Another example: a person with a Narcissistic personality type is the president of USA and deep inside his soul he is terribly insecure but he wishes to appear as the great world leader he sees when he looking at himself in the mirror.

 

To show his strength and determination as a leader he is always accusing others for his own short comings, he has even threatened the president of North Korea with war.

 

There is no reason for this war, other than in the mind of this crazy American president, but it is his big mouth combined with his small brain that might lead to a nuclear attack.

 

Bullying: a bully is projecting his/her own feelings of vulnerability onto the target of the bullying activity.

The true source of the bullying is the vulnerability of the bully but he/she is hiding it behind aggressive actions.

Such aggressive actions of displaced negative emotions can occur anywhere from the microlevel of interpersonal relationships, an example –  the fat boy in the school class who is bullying others to hide his own emotions .

He is ashamed of his looks and fears that someone will bully him for being fat so he decides to make others too afraid of him to dare confronting him.

 

 

Then we have the macro-level: this level can lead to armed conflicts, international conflicts and so on and this is the result of a oppressor’s behaviour.

The oppressor is nothing but a human being but believes that he/she is above others and can do whatever this person wishes to do.

 

This person will always justify his/her actions but will never show any mercy for others short comings, instead these will have severe consequences like tortyre, imprisoning or even death.

 

From a fairytale about the evil Witch and Snow White to oppressors; this is where psychology can lead us.

It is very interesting to study psychology because this subject is not only making us understanding others but we get to understand ourselves as well.

 

A person who is studying to become a psychologist must of course study a lot of literature but the heaviest study is the one about the human nature.

You might think that a psychologist is someone who has no problems and who also has had a very easy life.

To be able to understand someone you must first understand yourself and for that you need time for reflection, this come both for psychologists and for us others.

 

When I grew up I was very lonely and also suppressed and the only hide-away I had was my books and my thoughts.
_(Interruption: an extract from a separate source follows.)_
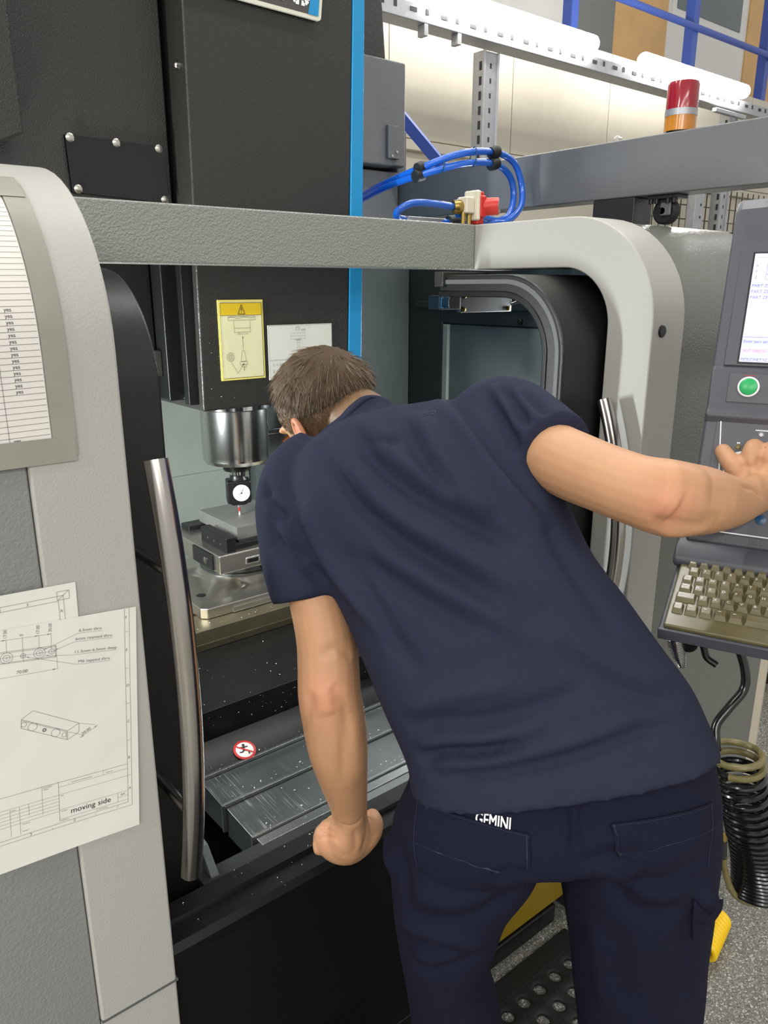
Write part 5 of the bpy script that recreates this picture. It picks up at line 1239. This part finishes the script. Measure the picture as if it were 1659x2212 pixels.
SHIRT_FOLDS = [
    ([(0.658, 0.890, 1.408), (0.638, 0.809, 1.380), (0.647, 0.755, 1.351), (0.670, 0.710, 1.325), (0.707, 0.660, 1.297), (0.738, 0.619, 1.270)], -0.009, 0.011),
    ([(0.689, 0.910, 1.414), (0.654, 0.801, 1.387), (0.664, 0.750, 1.361), (0.686, 0.706, 1.336), (0.724, 0.657, 1.308)], 0.006, 0.012),
    ([(0.616, 0.899, 1.386), (0.600, 0.825, 1.352), (0.600, 0.788, 1.323), (0.613, 0.747, 1.297), (0.638, 0.696, 1.267), (0.665, 0.651, 1.242), (0.693, 0.607, 1.214)], -0.008, 0.01),
    ([(0.624, 0.878, 1.392), (0.610, 0.807, 1.354), (0.615, 0.768, 1.326), (0.629, 0.733, 1.304), (0.659, 0.684, 1.277), (0.693, 0.632, 1.248), (0.734, 0.573, 1.209)], 0.007, 0.012),
    ([(0.594, 0.757, 1.271), (0.612, 0.712, 1.251), (0.640, 0.662, 1.224), (0.675, 0.613, 1.199), (0.708, 0.563, 1.162)], 0.006, 0.011),
    ([(0.580, 0.780, 1.262), (0.598, 0.723, 1.235), (0.627, 0.665, 1.207), (0.659, 0.613, 1.178)], -0.006, 0.012),
    ([(0.563, 0.910, 1.276), (0.563, 0.878, 1.239), (0.573, 0.856, 1.209), (0.578, 0.812, 1.186), (0.574, 0.773, 1.172)], -0.004, 0.008),
    ([(0.575, 0.880, 1.312), (0.571, 0.842, 1.261), (0.571, 0.805, 1.230), (0.574, 0.762, 1.202), (0.584, 0.706, 1.159)], 0.008, 0.012),
    ([(0.577, 0.795, 1.265), (0.579, 0.748, 1.212), (0.587, 0.700, 1.161), (0.600, 0.651, 1.117)], -0.005, 0.012),
    ([(0.564, 0.975, 1.322), (0.557, 0.939, 1.295), (0.562, 0.910, 1.273)], -0.006, 0.009),
    ([(0.557, 0.957, 1.306), (0.553, 0.922, 1.272), (0.560, 0.885, 1.245)], 0.005, 0.008),
    ([(0.550, 0.942, 1.282), (0.551, 0.901, 1.249), (0.567, 0.866, 1.224)], -0.005, 0.008),
    ([(0.543, 0.926, 1.252), (0.550, 0.882, 1.227), (0.576, 0.852, 1.205)], -0.004, 0.008),
    ([(0.811, 0.841, 1.436), (0.785, 0.783, 1.431), (0.772, 0.715, 1.395), (0.776, 0.664, 1.348), (0.791, 0.633, 1.314)], -0.006, 0.009),
    ([(0.797, 0.854, 1.435), (0.752, 0.763, 1.417), (0.748, 0.699, 1.372), (0.762, 0.651, 1.328), (0.780, 0.616, 1.288)], 0.006, 0.011),
    ([(0.832, 0.794, 1.459), (0.814, 0.743, 1.436), (0.800, 0.702, 1.403), (0.793, 0.684, 1.378)], -0.0045, 0.007),
    ([(0.835, 0.777, 1.462), (0.817, 0.728, 1.437), (0.802, 0.691, 1.408)], 0.005, 0.007),
    ([(0.838, 0.758, 1.462), (0.821, 0.710, 1.439), (0.807, 0.680, 1.419)], -0.006, 0.007),
    ([(0.841, 0.742, 1.460), (0.826, 0.698, 1.440), (0.816, 0.672, 1.425)], 0.004, 0.007),
    ([(0.845, 0.726, 1.458), (0.836, 0.690, 1.443), (0.827, 0.665, 1.431)], -0.005, 0.007),
    ([(0.706, 0.824, 1.420), (0.689, 0.774, 1.393), (0.683, 0.729, 1.357), (0.694, 0.687, 1.320)], -0.006, 0.01),
    ([(0.732, 0.828, 1.427), (0.705, 0.759, 1.394), (0.704, 0.712, 1.357), (0.721, 0.662, 1.314)], 0.005, 0.012),
    ([(0.680, 0.910, 1.412), (0.651, 0.838, 1.401), (0.660, 0.808, 1.395), (0.682, 0.795, 1.401)], -0.006, 0.008),
    ([(0.590, 0.651, 1.005), (0.601, 0.614, 1.030), (0.627, 0.575, 1.040), (0.664, 0.540, 1.055)], -0.01, 0.008),
    ([(0.588, 0.654, 1.025), (0.608, 0.606, 1.049), (0.646, 0.562, 1.061), (0.692, 0.528, 1.079)], 0.006, 0.01),
    ([(0.585, 0.669, 1.047), (0.602, 0.625, 1.068), (0.638, 0.580, 1.079), (0.688, 0.541, 1.097), (0.751, 0.506, 1.120)], -0.006, 0.01),
    ([(0.583, 0.677, 1.071), (0.618, 0.618, 1.105), (0.678, 0.564, 1.120)], 0.005, 0.012),
    ([(0.591, 0.639, 0.989), (0.626, 0.565, 1.016), (0.689, 0.508, 1.038), (0.771, 0.460, 1.061), (0.876, 0.433, 1.063)], -0.006, 0.009),
    ([(0.593, 0.632, 1.007), (0.632, 0.563, 1.028), (0.697, 0.509, 1.051), (0.787, 0.459, 1.075)], 0.006, 0.01),
    ([(0.729, 0.550, 1.167), (0.760, 0.506, 1.129), (0.800, 0.470, 1.105), (0.857, 0.443, 1.083)], -0.005, 0.012),
    ([(0.714, 0.577, 1.194), (0.755, 0.526, 1.155), (0.805, 0.482, 1.124), (0.865, 0.457, 1.101)], 0.004, 0.014),
    ([(0.786, 0.622, 1.298), (0.789, 0.582, 1.250), (0.797, 0.540, 1.203), (0.809, 0.509, 1.165)], -0.004, 0.012),
]
PANTS_FOLDS = [
    ([(0.563, 0.657, 0.736), (0.558, 0.610, 0.759), (0.573, 0.581, 0.762), (0.622, 0.552, 0.751)], -0.008, 0.01),
    ([(0.563, 0.662, 0.751), (0.558, 0.607, 0.779), (0.575, 0.576, 0.779), (0.629, 0.547, 0.767)], 0.008, 0.012),
    ([(0.561, 0.637, 0.708), (0.567, 0.596, 0.717), (0.586, 0.572, 0.733), (0.619, 0.553, 0.746)], -0.006, 0.01),
    ([(0.558, 0.629, 0.733), (0.565, 0.595, 0.740), (0.586, 0.568, 0.751), (0.619, 0.550, 0.764)], 0.006, 0.01),
    ([(0.557, 0.643, 0.792), (0.561, 0.601, 0.803), (0.589, 0.560, 0.816), (0.623, 0.537, 0.838), (0.665, 0.528, 0.850)], -0.006, 0.01),
    ([(0.558, 0.635, 0.821), (0.574, 0.580, 0.836), (0.608, 0.548, 0.846), (0.638, 0.507, 0.897)], 0.005, 0.012),
    ([(0.708, 0.449, 0.901), (0.754, 0.441, 0.845), (0.770, 0.414, 0.825), (0.815, 0.380, 0.835)], -0.006, 0.012),
    ([(0.696, 0.460, 0.914), (0.725, 0.438, 0.893), (0.774, 0.413, 0.854), (0.818, 0.381, 0.855)], 0.006, 0.012),
    ([(0.686, 0.467, 0.909), (0.710, 0.451, 0.920), (0.739, 0.431, 0.924), (0.775, 0.407, 0.914)], -0.005, 0.01),
    ([(0.692, 0.465, 0.920), (0.723, 0.448, 0.936), (0.757, 0.424, 0.937)], 0.004, 0.01),
    ([(0.708, 0.495, 0.993), (0.700, 0.480, 0.961), (0.687, 0.469, 0.920)], -0.006, 0.006),
    ([(0.586, 0.698, 0.870), (0.568, 0.664, 0.863), (0.561, 0.643, 0.836), (0.557, 0.633, 0.807)], -0.007, 0.01),
    ([(0.594, 0.709, 0.851), (0.588, 0.704, 0.826), (0.569, 0.671, 0.835)], 0.01, 0.016),
    ([(0.818, 0.379, 0.830), (0.822, 0.378, 0.777), (0.831, 0.378, 0.716), (0.840, 0.381, 0.635)], -0.005, 0.009),
    ([(0.750, 0.474, 0.778), (0.762, 0.468, 0.704), (0.777, 0.463, 0.616)], 0.004, 0.012),
    ([(0.755, 0.442, 0.792), (0.765, 0.436, 0.728), (0.783, 0.431, 0.640)], -0.004, 0.014),
    ([(0.828, 0.376, 0.845), (0.851, 0.370, 0.828), (0.845, 0.370, 0.801)], 0.012, 0.012),
]
POCKET_A = [(0.5653, 0.6224, 0.8713), (0.6713, 0.5269, 0.8452), (0.6525, 0.5129, 0.9438), (0.5942, 0.6543, 0.9388)]
POCKET_B = [(0.7520, 0.4483, 0.8593), (0.8477, 0.3766, 0.8817), (0.8693, 0.3941, 0.9568), (0.7322, 0.4509, 0.9564)]
WAIST = [(0.5965, 0.6634, 0.9368), (0.8856, 0.4074, 0.9869), (0.8909, 0.4140, 1.0008), (0.6051, 0.6715, 0.9517)]
LETTERS = [(0.6119, 0.5674, 0.9458), (0.6456, 0.5214, 0.9455), (0.6511, 0.5256, 0.9594), (0.6179, 0.5722, 0.9593)]
FLAP = [(0.8305, 0.3744, 0.7736), (0.8620, 0.3696, 0.7726), (0.8593, 0.3699, 0.8233), (0.8204, 0.3784, 0.8438)]
SHPRINT = [(0.7252, 0.8007, 1.4212), (0.7446, 0.7929, 1.4248), (0.7568, 0.8092, 1.4302), (0.7368, 0.8158, 1.4267)]
REDNESS = [((0.552, 0.808, 1.041), 0.022, 0.32), ((0.809, 0.464, 1.349), 0.022, 0.36), ((0.602, 0.889, 0.726), 0.02, 0.18)]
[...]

I didn’t have that many books at home but there was a library at my school and I was a regular guest there.

I borrowed piles of books and learned a lot by them, books actually saved my life.

 

In the books I found that there were others who shared the same emotions and experiences as I did and by that I didn’t feel so alone anymore.
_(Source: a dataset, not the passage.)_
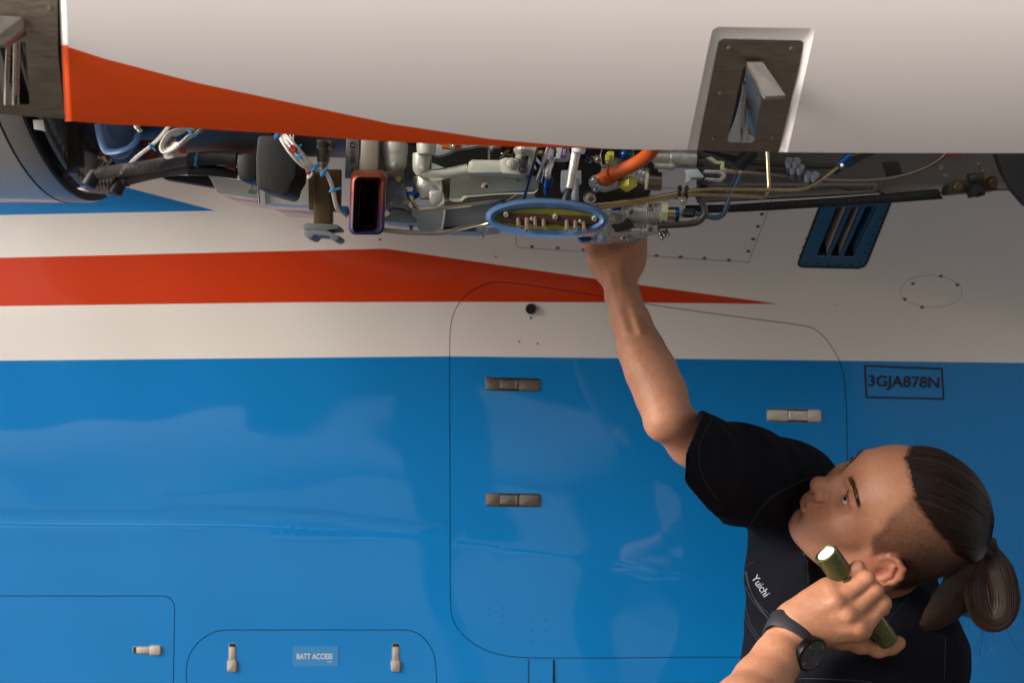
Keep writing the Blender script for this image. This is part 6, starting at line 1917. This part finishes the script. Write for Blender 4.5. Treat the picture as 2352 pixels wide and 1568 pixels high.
# collar stand and leaves
S.chain([wp(1872, 1235, 1.93), wp(1850, 1258, 1.89), wp(1862, 1310, 1.855), wp(1885, 1375, 1.835)], [.009, .010, .010, .008], .004)
S.chain([wp(1905, 1410, 1.83), wp(1985, 1445, 1.83), wp(2060, 1420, 1.86), wp(2090, 1375, 1.92), wp(2060, 1335, 1.98), wp(1960, 1290, 1.99)], [.010, .013, .014, .014, .014, .014], .006)
hem_p = np.array(wp(1586, 1055, 1.757)); hem_n = np.array([-.98, .12, .06])
S.fn(lambda Q: .0034 * vnoise(Q * np.array([1, 1, .45]), 42, 11) + .0022 * vnoise(Q * np.array([.5, 1, 1.4]), 85, 12), (-1, 0, 0), (2, 3, 3), 0, 'd')
S.cap(wp(1852, 1200, 1.80), wp(1905, 1300, 1.825), .034, .038, .012, 's')
S.cap(wp(1905, 1300, 1.825), wp(1990, 1405, 1.87), .038, .045, .008, 's')
S.cap(wp(1700, 1092, 1.83), wp(1500, 1040, 1.69), .050, .056, .004, 's') if False else None
def hem_cut(Q):
    # outside of the hem, only near the raised sleeve: the loose edge bulges at its middle
    def pl(p, n): return (Q - np.array(p)) @ (np.array(n) / np.linalg.norm(n))
    d = np.maximum(pl(wp(1574, 1055, 1.72), (-.98, .12, .04)), np.maximum(pl(wp(1612, 940, 1.72), (-.90, .10, .42)), pl(wp(1618, 1155, 1.72), (-.82, .10, -.56))))
    return np.where((Q[:, 2] > W(0, 1225, 1.75).z), d, -1)
S.fn(hem_cut, (-1, 0, 0), (3, 3, 3), 0, 'i')
def hem_hollow(Q):
    a = np.array(wp(1660, 1082, 1.800)); b = np.array(wp(1430, 1016, 1.628)); ab = b - a
    t = np.clip((Q - a) @ ab / (ab @ ab), 0, 1)
    return np.linalg.norm(Q - a - t[:, None] * ab, axis=1) - (.037 + .029 * t)
S.fn(hem_hollow, np.array(wp(1660, 1085, 1.80)) - .2, np.array(wp(1660, 1085, 1.80)) + .2, .004, 's')
v, f = polygonise(S, (W(1500, 0, 1.75).x, 1.58, .93), (W(2260, 0, 2.0).x, 2.09, W(0, 940, 1.85).z), .0030)
shirt = fmesh('shirt', [(v, f, None)], M_shirt, person)
shirt_bvh = BVHTree.FromPolygons([tuple(p) for p in v], [tuple(q) for q in f])
CAMP = Vector((0, 0, CH))
def on_shirt(x, y, off=.0006):
    d = (W(x, y, 1.0) - CAMP).normalized()
    r = shirt_bvh.ray_cast(CAMP, d)
    if r[0] is None: return None
    nn = r[1] if r[1].dot(d) < 0 else -r[1]
    return r[0] + nn * off
z6 = zoomer(1800, 1080, .39979)
b = MB()
def stitch(pts, dash=3.2, gap=2.4, r=.00030):
    P = [tuple(q) for q in catmull([(x, y, 0) for x, y in pts], 10)]
    L_ = [0]
    for i in range(1, len(P)): L_.append(L_[-1] + math.hypot(P[i][0] - P[i - 1][0], P[i][1] - P[i - 1][1]))
    s = 0
    while s < L_[-1] - dash:
        q = [(np.interp(s + t, L_, [p[0] for p in P]), np.interp(s + t, L_, [p[1] for p in P])) for t in (0, dash * .5, dash)]
        w = [on_shirt(x, y) for x, y in q]
        if all(k is not None for k in w) and (w[0] - w[2]).length < .01: b.tube(w, r, 3, caps=False)
        s += dash + gap
Z = lambda *p: [z6(*q) for q in p]
stitch([(1880, 1090), (1815, 1115), (1760, 1152), (1716, 1212)])
stitch([(1634, 962), (1610, 1010), (1604, 1060), (1622, 1110), (1652, 1150)])
stitch(Z((160, 960), (215, 1065), (320, 1180))); stitch(Z((180, 960), (235, 1060), (330, 1160)))
stitch(Z((145, 1090), (175, 1200), (245, 1310))); stitch(Z((160, 1080), (195, 1200), (270, 1315)))
stitch(Z((165, 840), (195, 815), (215, 812))); stitch(Z((545, 800), (550, 900), (552, 960)))
stitch(Z((480, 1540), (700, 1545), (960, 1562))); stitch(Z((1215, 930), (1190, 1010), (1130, 1080), (1040, 1190)))
stitch(Z((1410, 1290), (1405, 1420), (1400, 1560)), 2.5, 4)
o = b.build('stitching', pmat('pale_thread', (0.09, 0.10, 0.12), .7), shirt); o['kind'] = 'stuff'
b = MB()
w = [on_shirt(*z6(x, y), .0004) for x, y in [(165, 870), (185, 960), (230, 1060), (315, 1180)]]
b.tube(catmull([q for q in w if q], 5), .0013, 6)
b.build('pocket_slit', M_black, shirt)
V_, F_ = text_mesh('Yuichi', 0.0)
lo, hi = V_.min(0), V_.max(0); V_ = (V_ - (lo + hi) / 2) / (hi - lo) * [53, 17.5]
c, s_ = math.cos(R_(56)), math.sin(R_(56)); tx, ty = z6(258, 958)
pts = [on_shirt(tx + x * c + y * s_, ty + x * s_ - y * c, .0010) for x, y in V_]
if all(p is not None for p in pts):
    me = bpy.data.meshes.new('name_embroidery'); me.from_pydata([tuple(p) for p in pts], [], F_); me.materials.append(pmat('white_thread', (0.42, 0.44, 0.47), .7))
    link('name_embroidery', me, shirt)
# small button on the collar
p = on_shirt(*z6(540, 755), .0004)
if p: MB().lathe(p, (-.3, -1, 0), [(0, .0045), (.0016, .0045), (.002, .0035)], 14).build('button', M_black, shirt)
# trousers and shoes (below the picture)
T = Field()
T.chain([(hipx, 1.88, 1.0), (hipx, 1.88, .90)], [.135, .140], .04)
for s in (-1, 1):
    T.chain([(hipx + s * .03, 1.88 - s * .085, .92), (hipx - .03 + s * .02, 1.87 - s * .10, .50), (hipx + .02, 1.88 - s * .11, .09)], [.100, .074, .062], .03)
v, f = polygonise(T, (hipx - .30, 1.60, .02), (hipx + .30, 2.2, 1.16), .010)
fmesh('trousers', [(v, f, None)], M_trous, person)
for s in (-1, 1):
    Q = Field()
    Q.cap((hipx + .035, 1.88 - s * .11, .048), (hipx - .15, 1.87 - s * .135, .040), .046, .040, .02)
    Q.plane((0, 0, 0.004), (0, 0, -1))
    v, f = polygonise(Q, (hipx - .25, 1.65, -.03), (hipx + .15, 2.1, .13), .007)
    fmesh('shoe', [(v, f, None)], M_black, person)

# ------------------------------------------------------------------ flashlight held at the jaw
M_olive = pmat('olive_anodised', (0.125, 0.130, 0.050), 0.28, metal=0.5, rvar=0.06, var=0.2, vscale=60, bump=0.05, bscale=500)
fl_h = Vector(hp(786, 176, HB + .004)); fl_t = Vector(hp(1462, 1122, HB + .038))
fx = (fl_t - fl_h).normalized(); fl_len = (fl_t - fl_h).length
flash = empty('flashlight', fl_t)
tag(flash, 'olive green metal flashlight gripped in a fist beside the jaw', 'flashlight')
s_ = fl_len / .118
b = MB().lathe(fl_h, fx, [(t * s_, r) for t, r in [(.0030, .0085 * s_), (.0008, .0100 * s_), (0, .0112 * s_), (.0006, .0122 * s_), (.026, .0122 * s_), (.027, .0118 * s_), (.028, .0100 * s_), (.0296, .0100 * s_), (.0305, .0118 * s_), (.033, .0118 * s_), (.034, .0100 * s_),
                              (.040, .0104 * s_), (.085, .0104 * s_), (.0855, .0098 * s_), (.0865, .0098 * s_), (.087, .0106 * s_), (.099, .0106 * s_), (.0992, .0102 * s_), (.0998, .0102 * s_), (.1002, .0106 * s_), (.116, .0106 * s_), (.118, .0098 * s_), (.117, .0085 * s_)]], 36)
b.build('flashlight_body', M_olive, flash)
side = fx.cross(Vector((0, 1, 0))).normalized()
fy = side.cross(fx)
M_lens = pmat('lit_lens', (1.0, 0.97, 0.86), .2, emit=0.8)
b = MB().lathe(fl_h, fx, [(.0008, .0001), (.0008, .0088 * s_)], 28, caps=False); b.build('lens', M_lens, flash)
c0 = fl_h + fx * .084 * s_ - side * .0112 * s_ * (1 if side.x > 0 else -1) - fy * 0
cl_ = MB().slab([c0, c0 + fx * .030, c0 + fx * .030 + Vector((0, .006, 0)), c0 + Vector((0, .006, 0))], -side * (1 if side.x > 0 else -1) * .0018)
cl_.build('pocket_clip', M_black, flash, bevel=.0004)
sp_d = bpy.data.lights.new('flashlight_beam', 'SPOT'); sp_o = bpy.data.objects.new('flashlight_beam', sp_d); COL.objects.link(sp_o)
sp_d.energy = 9.0; sp_d.spot_size = R_(15); sp_d.spot_blend = 0.6; sp_d.shadow_soft_size = .008; sp_d.color = (1.0, 1.0, 0.80)
tgt = W(1085, 395, 1.49); src = fl_h - fx * .004
sp_o.location = src; sp_o.rotation_euler = (src - tgt).to_track_quat('Z', 'Y').to_euler()
sp_o.parent = flash; sp_o.matrix_parent_inverse = Matrix.Translation(-fl_t)

# ------------------------------------------------------------------ wristwatch
wa = Vector(hp(300, 1330, 1.65)); wb = Vector(hp(470, 985, 1.678)); wx = (wb - wa).normalized()
wc = Vector(hp(395, 1075, 1.681))
watch = empty('wristwatch', wc)
tag(watch, 'black round wristwatch with a dark rubber strap on the bent wrist', 'wristwatch')
M_strap = pmat('dark_strap', (0.022, 0.022, 0.030), 0.6, bump=.05, bscale=400)
lv_, lf_, _ = larm_part
arm_bvh = BVHTree.FromPolygons([tuple(p) for p in lv_], [tuple(q) for q in lf_])
e1 = wx.cross(Vector((0, 1, 0))).normalized(); e2 = wx.cross(e1)
b = MB(); rings = []
for t in np.linspace(0, 2 * math.pi, 49)[:-1]:
    d = e1 * math.cos(t) + e2 * math.sin(t)
    hits = [arm_bvh.ray_cast(wc + wx * o, d) for o in (-.009, 0, .009)]
    r_ = max((h[0] - wc - wx * o).length if h[0] is not None else .024 for h, o in zip(hits, (-.009, 0, .009)))
    r_ = min(r_, .034)
    rings.append([wc + d * (r_ + dr) + wx * o for o, dr in ((-.0120, .0002), (-.0120, .0018), (-.0100, .0030), (.0100, .0030), (.0120, .0018), (.0120, .0002))])
b.add([p for r in rings for p in r], [(i * 6 + k, i * 6 + k + 1, ((i + 1) % 48) * 6 + k + 1, ((i + 1) % 48) * 6 + k) for i in range(48) for k in range(5)])
b.build('strap', M_strap, watch)
fn_ = Vector((.50, -.80, -.33)).normalized()
fh_ = arm_bvh.ray_cast(wc, fn_); face_c = wc + fn_ * ((fh_[0] - wc).length + .0105 if fh_[0] is not None else .035)
b = MB().lathe(face_c - fn_ * .009, fn_, [(0, .0180), (.001, .0205), (.007, .0212), (.0095, .0210), (.0105, .0198), (.0106, .0186)], 48, caps=True)
b.build('watch_case', pmat('black_steel', (.015, .014, .016), .3, metal=.7), watch)
b = MB().lathe(face_c + fn_ * .0018, fn_, [(0, .0001), (0, .0185)], 48, caps=False); b.build('dial', pmat('dial_glass', (.006, .006, .007), .08, coat=1.0), watch)
up_ = (wx - fn_ * wx.dot(fn_)).normalized(); rt = fn_.cross(up_)
for k in range(12):
    a = 2 * math.pi * k / 12
    d = up_ * math.cos(a) + rt * math.sin(a); q = fn_.cross(d)
    p = face_c + fn_ * .0021 + d * .0150
    MB().slab([p - d * .0014 - q * .0003, p + d * .0014 - q * .0003, p + d * .0014 + q * .0003, p - d * .0014 + q * .0003], fn_ * .0001).build('hour_mark', MATS['pale_thread'] if k % 3 else M_wprint, watch, smooth=False)
for L__, an, w_ in ((.0075, 1.1, .0004), (.0105, 2.6, .0003)):
    d = up_ * math.cos(an) + rt * math.sin(an); q = fn_.cross(d); p = face_c + fn_ * .0023
    MB().slab([p - q * w_, p + d * L__ - q * w_, p + d * L__ + q * w_, p + q * w_], fn_ * .0001).build('watch_hand', MATS['pale_thread'], watch, smooth=False)
for dx, dy in ((.006, 0), (-.006, .001), (0, -.007)):
    p = face_c + fn_ * .0020 + up_ * dx + rt * dy
    MB().tube([p + (up_ * math.cos(t) + rt * math.sin(t)) * .0032 for t in np.linspace(0, 6.28, 17)[:-1]], .00012, 4, closed=True).build('subdial', MATS['pale_thread'], watch)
I had no one to speak to so I found my answers in the books.

I’m a curious kind of person, in a good way, so I always want to learn more.

 

As I grew up I began to reflect over my life and the people that surrounded me, I also thought a lot about my distant father who had stayed in Finland as my mother, sister and I moved to Sweden.

Instead of accusing my father for his problems with alcohol I began to understand why he drank, but don’t mix up understanding with acceptance!

 

He had a responsability for his life and as a husband and father he was responsable for his family but he couldn’t handle that.

It was sad but I couldn’t hate him for that, his life was a tragedy and so many people suffered from trauma after a war or other kinds of dramatic happenings in their lives.

 

Life is really hard for so many of us but there are ways of handling it by giving ourselves some reflection.

If someone is acting in a bad way we must ask ourselves this:

  • What is he/she saying?
  • What does he/she want to say instead?
  • What is he/she doing or showing?
  • What does he/she want to do or show instead?

We must learn to read between the lines and see what is hidden?

Be curious and consider the human life as a mystery you want to solve.

Don’t take everything personally because there is always a reason for why someone is acting in some way.

Speak to people instead of about them, share your thoughts with someone you trust.

Stay curious and you will learn a lot but never mix that up with interfering in some other’s business.

God gave us two ears and only one mouth so we are supposed to listen twice as much as we speak.